I'd argue no. A tiny, tiny % of the population controlling a ridiculous amount of wealth, is a recent phenomenon for which there is no need, no good reason, and basically everyone is worse off as a result.
That's the weird part, imho. What keeps the remaining 99.999+% of the population from correcting this situation?
> A tiny, tiny % of the population controlling a ridiculous amount of wealth, is a recent phenomenon for which there is no need, no good reason, and basically everyone is worse off as a result.
This is a misconception. A powerful ruler might make his subjects worse off by plundering their wealth. But many of the billionaires on modern lists of wealthy folks grew their wealth via entrepreneurship that made others vastly better off. This is one of the key differences between the ancient pre-industrial and the modern world. Prior to the industrial age it simply wasn't feasible to create such amounts of wealth on a sustained basis, though a skilled craftsman would've been relatively well off.
Graeber goes: Look! Other societies have existed and been stable! Other societies have successfully experimented with their social organization, and done without many of the things we today see as necessary evils!
And he certainly shows a lot of (to me) convincing evidence that yes, people in the past were more politically conscious (in practice at least) than we give them credit for. I say in practice, because usually we don't know what their deliberations were
like.
But the big two question then become:
1. How did we then fall into the trap of "TINO" thinking in the first place? Who stole our belief that things could be different, and how on earth did they manage to pull that heist off? and
2. Why did so many large societies drift into all too similar, dismal ways of organizations? With e.g. autocratic rulers who murder the whole extended families of advisors who fall out of favour?
I knew a guy who studied ancient history, and he told me how it goes: ancient history supports whatever ideology you want. According to communist teaching, ancient societies were proto-communist. According to capitalist teaching, ancient societies were proto-capitalist. And so on.
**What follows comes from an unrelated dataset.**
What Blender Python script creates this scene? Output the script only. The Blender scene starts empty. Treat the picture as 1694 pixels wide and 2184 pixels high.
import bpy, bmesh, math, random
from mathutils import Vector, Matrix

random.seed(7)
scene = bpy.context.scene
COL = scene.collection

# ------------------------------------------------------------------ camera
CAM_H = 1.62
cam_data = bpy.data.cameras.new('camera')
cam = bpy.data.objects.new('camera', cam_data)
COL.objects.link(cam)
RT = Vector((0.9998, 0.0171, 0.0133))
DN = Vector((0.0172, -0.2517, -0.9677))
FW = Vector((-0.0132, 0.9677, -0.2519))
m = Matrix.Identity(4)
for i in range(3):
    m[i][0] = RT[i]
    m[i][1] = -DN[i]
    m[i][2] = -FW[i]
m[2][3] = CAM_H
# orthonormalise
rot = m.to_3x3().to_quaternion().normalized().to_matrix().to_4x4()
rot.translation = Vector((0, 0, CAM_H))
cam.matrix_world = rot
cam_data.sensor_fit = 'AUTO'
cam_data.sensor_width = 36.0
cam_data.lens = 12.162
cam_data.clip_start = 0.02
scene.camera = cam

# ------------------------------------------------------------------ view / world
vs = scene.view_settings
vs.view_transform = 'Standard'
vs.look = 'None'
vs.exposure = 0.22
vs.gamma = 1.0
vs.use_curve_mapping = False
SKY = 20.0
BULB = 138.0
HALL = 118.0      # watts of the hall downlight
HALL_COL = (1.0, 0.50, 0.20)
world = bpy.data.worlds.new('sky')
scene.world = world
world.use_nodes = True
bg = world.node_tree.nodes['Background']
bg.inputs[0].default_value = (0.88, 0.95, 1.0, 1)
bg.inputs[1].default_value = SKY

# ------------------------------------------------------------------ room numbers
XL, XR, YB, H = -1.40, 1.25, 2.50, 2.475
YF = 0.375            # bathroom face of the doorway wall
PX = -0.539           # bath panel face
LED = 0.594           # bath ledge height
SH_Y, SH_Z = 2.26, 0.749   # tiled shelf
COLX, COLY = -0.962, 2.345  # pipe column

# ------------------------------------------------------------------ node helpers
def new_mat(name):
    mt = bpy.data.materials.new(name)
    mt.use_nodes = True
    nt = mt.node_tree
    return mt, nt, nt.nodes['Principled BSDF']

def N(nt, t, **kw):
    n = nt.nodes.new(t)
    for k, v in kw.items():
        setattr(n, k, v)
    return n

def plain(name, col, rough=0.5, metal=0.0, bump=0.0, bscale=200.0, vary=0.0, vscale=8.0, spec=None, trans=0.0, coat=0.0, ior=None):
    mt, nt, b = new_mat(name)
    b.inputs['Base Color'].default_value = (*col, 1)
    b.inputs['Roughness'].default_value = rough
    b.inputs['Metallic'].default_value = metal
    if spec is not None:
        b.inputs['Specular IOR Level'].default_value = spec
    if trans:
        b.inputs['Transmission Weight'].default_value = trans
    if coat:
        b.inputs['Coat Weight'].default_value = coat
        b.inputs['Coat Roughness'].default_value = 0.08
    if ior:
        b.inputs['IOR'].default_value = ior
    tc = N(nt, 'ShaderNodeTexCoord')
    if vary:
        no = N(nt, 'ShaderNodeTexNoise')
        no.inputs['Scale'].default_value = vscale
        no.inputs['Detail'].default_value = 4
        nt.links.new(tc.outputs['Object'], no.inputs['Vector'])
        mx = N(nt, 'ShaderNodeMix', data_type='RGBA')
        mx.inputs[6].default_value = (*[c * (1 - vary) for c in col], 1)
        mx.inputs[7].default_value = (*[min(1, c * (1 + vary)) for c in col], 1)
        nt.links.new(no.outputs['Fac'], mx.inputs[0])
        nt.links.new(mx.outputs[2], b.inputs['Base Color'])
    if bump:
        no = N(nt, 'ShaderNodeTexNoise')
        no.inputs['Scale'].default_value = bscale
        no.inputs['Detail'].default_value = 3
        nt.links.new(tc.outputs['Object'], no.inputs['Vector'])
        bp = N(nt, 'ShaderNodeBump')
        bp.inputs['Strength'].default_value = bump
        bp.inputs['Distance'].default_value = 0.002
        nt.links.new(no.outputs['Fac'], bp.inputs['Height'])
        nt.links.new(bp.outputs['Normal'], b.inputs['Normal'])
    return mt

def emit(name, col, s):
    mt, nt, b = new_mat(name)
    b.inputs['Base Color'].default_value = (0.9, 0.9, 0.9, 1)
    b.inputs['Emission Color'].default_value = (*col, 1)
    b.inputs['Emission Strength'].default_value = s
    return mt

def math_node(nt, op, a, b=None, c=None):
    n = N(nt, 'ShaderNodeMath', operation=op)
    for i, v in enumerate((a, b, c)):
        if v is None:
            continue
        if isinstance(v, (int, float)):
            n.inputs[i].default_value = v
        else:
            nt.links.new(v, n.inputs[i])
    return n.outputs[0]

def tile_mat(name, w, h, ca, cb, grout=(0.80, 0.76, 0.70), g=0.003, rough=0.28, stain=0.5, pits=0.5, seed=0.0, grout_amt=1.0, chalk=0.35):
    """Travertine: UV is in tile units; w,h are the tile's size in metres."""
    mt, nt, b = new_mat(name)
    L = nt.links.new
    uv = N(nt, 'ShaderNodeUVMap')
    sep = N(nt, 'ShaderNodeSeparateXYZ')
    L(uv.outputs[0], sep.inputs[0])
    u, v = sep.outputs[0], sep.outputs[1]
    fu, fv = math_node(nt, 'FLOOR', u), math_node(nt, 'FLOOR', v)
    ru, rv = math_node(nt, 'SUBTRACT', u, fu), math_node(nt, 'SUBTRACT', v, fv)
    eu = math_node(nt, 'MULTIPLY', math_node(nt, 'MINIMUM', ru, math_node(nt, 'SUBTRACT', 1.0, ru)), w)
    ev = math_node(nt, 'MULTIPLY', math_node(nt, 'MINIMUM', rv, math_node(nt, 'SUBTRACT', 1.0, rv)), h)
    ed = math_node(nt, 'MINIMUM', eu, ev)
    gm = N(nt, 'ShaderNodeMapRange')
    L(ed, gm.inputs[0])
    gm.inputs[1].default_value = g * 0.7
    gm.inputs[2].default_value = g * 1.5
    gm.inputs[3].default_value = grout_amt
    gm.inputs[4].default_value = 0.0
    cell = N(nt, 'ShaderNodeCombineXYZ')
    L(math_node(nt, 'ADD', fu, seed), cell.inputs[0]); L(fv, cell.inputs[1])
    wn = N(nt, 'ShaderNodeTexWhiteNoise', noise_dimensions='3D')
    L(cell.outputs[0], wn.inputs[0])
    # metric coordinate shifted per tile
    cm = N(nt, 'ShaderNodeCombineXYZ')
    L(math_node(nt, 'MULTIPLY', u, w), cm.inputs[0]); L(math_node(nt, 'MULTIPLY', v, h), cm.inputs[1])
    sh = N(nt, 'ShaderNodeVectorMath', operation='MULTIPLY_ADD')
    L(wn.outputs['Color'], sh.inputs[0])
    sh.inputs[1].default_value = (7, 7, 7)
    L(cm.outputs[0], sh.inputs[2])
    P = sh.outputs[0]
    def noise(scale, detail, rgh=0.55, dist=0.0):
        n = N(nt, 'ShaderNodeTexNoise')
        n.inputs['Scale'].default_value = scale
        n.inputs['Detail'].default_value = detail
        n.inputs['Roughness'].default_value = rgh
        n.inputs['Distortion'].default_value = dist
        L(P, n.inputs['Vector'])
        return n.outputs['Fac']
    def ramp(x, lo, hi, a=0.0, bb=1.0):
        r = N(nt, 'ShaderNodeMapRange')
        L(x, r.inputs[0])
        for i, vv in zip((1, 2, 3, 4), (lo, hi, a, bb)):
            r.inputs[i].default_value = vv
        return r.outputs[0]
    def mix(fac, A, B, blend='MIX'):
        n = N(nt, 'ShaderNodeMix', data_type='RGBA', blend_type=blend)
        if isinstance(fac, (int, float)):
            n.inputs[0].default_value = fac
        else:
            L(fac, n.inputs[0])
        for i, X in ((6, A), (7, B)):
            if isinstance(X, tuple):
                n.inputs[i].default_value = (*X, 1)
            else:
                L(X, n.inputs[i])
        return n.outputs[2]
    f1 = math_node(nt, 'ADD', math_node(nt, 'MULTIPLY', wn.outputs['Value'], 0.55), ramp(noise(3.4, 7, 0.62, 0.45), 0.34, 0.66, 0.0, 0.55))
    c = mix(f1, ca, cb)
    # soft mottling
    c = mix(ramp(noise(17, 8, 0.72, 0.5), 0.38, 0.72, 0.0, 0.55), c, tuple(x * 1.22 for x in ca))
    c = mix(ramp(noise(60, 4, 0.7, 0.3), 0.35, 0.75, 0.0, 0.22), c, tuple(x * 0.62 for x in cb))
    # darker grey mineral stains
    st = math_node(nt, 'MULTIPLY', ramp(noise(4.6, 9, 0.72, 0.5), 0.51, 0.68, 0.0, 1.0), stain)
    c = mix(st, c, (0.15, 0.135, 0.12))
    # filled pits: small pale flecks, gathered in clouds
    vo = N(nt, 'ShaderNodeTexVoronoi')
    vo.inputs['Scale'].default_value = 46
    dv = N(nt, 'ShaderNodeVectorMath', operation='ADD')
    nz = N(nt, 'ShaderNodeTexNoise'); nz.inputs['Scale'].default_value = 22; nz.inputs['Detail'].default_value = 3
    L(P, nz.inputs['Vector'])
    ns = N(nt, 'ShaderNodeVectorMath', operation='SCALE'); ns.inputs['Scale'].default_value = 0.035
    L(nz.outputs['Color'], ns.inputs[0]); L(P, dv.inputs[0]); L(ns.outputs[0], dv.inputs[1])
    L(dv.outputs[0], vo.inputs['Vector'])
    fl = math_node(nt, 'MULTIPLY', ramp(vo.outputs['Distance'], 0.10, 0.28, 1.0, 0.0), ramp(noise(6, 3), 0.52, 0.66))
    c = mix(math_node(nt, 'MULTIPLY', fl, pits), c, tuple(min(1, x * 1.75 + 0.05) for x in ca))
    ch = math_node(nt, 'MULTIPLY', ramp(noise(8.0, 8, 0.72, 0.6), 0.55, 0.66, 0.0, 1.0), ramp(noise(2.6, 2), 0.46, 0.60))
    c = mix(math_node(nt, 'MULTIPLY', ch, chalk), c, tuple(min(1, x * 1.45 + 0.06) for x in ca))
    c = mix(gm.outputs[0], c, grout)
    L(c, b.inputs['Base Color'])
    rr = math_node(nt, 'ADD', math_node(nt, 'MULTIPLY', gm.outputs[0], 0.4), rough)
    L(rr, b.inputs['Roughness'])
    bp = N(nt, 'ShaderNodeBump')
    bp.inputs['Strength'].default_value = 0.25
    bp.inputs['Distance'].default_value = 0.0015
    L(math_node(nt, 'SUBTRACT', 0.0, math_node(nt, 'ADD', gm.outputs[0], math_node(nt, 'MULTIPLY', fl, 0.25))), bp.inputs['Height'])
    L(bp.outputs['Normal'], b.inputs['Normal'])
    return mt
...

Actual ancient historians will look at sites, and based on the evidence found, come up with plausible theories to explain what transpired. These theories are based partly on the evidence, and partly on what we know about other events and sites from around the same timeframe.
Graeber, Harrari, and others take these theories, inject their personal biases, and present them as facts. For example:
> What this new evidence shows is that a surprising number of the world’s earliest cities were organized along robustly egalitarian lines. In some regions, we now know, urban populations governed themselves for centuries without any indication of the temples and palaces that would later emerge; in others, temples and palaces never emerged at all, and there is simply no evidence of a class of administrators or any other sort of ruling stratum.
Notice how he took a lack of evidence of temples and palaces, and proceeded to say that the cities were egalitarian. Based on what? What if those societies had temples structured differently than what you would expect, or if their temples were destroyed by outside invaders? And beyond that, there is an implied claim that you either have temples, or you are egalitarian, with no mix in between.
This level of non-scholarship reminds me of the Calvin and Hobbes bit where Calvin claimed that "bats are bugs" and proceeded to write up an entire school essay on the topic.